FERC issued its decision on Edison's retail transmission rates in 2000. Opinion 445, 92 FERC ¶61,070, issued July 26, 2000 (Opinion 445). In that opinion, FERC rejected Edison's proposed allocation of certain Administrative and General (A&G) and General and Intangible plant (G&I) expenses to the retail transmission function, based on the conclusion that FERC's traditional labor cost ratio method of allocation was superior to the "multi-factor" allocation methodology proposed by Edison.1 Under the terms of Resolution E-3544, the total of A&G and G&I expenses found ineligible for inclusion in transmission rates by FERC (i.e., $24 million annually), could be booked in TRRRMA.2

As stated in Resolution E-3544, the purpose of TRRRMA is "to provide the opportunity for the utilities to make a showing that the costs which are deemed non-transmission related by FERC may be reasonable distribution costs." (Finding No. 7; emphasis added.) In this application, Edison asks, in effect, that it be excused from making such a showing, based on the argument that if the A&G and G&I costs at issue are not transmission-related, they are ipso facto distribution-related. Because we rejected this argument in D.97-08-056, and for the other reasons set forth below, we decline to excuse Edison from meeting the burden of proof that was clearly established for the recovery of TRRRMA costs in Resolution E-3544. However, as noted in the application, Edison still has an opportunity to pursue recovery of these costs through the Conditional Request for Rehearing of Opinion 445 that it has filed at FERC.

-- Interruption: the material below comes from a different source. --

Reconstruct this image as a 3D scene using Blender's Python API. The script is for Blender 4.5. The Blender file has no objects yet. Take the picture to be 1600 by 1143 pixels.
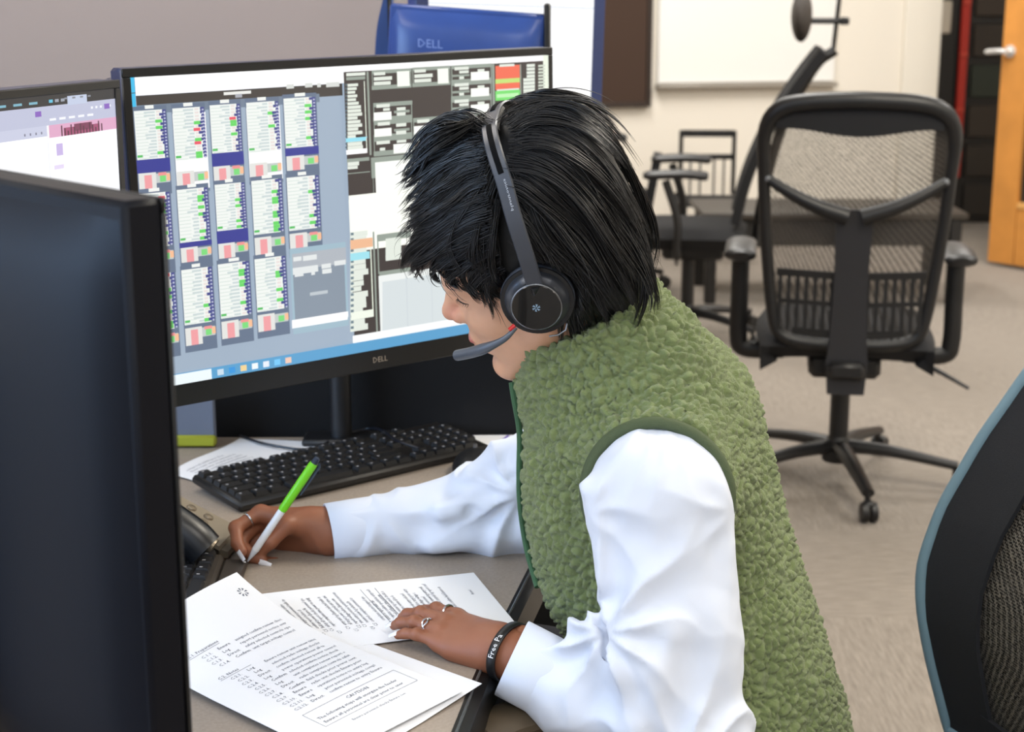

1 FERC described the multi-factor allocation methodology (which this Commission had approved in D.97-08-056) as follows:
"A&G and G&I costs would be assigned to generation, ISO transmission, and non-ISO business segments by grouping these costs into one of three cost attribution pools: direct, joint, or common. These costs would then be assigned to the appropriate business segment based on the attribution technique specific to that pool, with the stated objective of limiting the amounts to which general allocation formulas are applied." (92 FERC at p. 61,267.)
For D.97-08-056's similar description of the multi-factor allocation methodology, see 74 CPUC2d at 17. 2 Edison's application describes the components of the $24 million as follows:
"A&G expenses including franchise fees account for nearly $6.1 million of the $24.0 million difference in revenue requirements resulting from the use of the labor allocator approach as compared with the Commission-adopted cost separation methodology. The remaining $18 million relates to the lower G&I plant costs allocable to ISO transmission under FERC's labor allocator approach." (Application, p. 24.)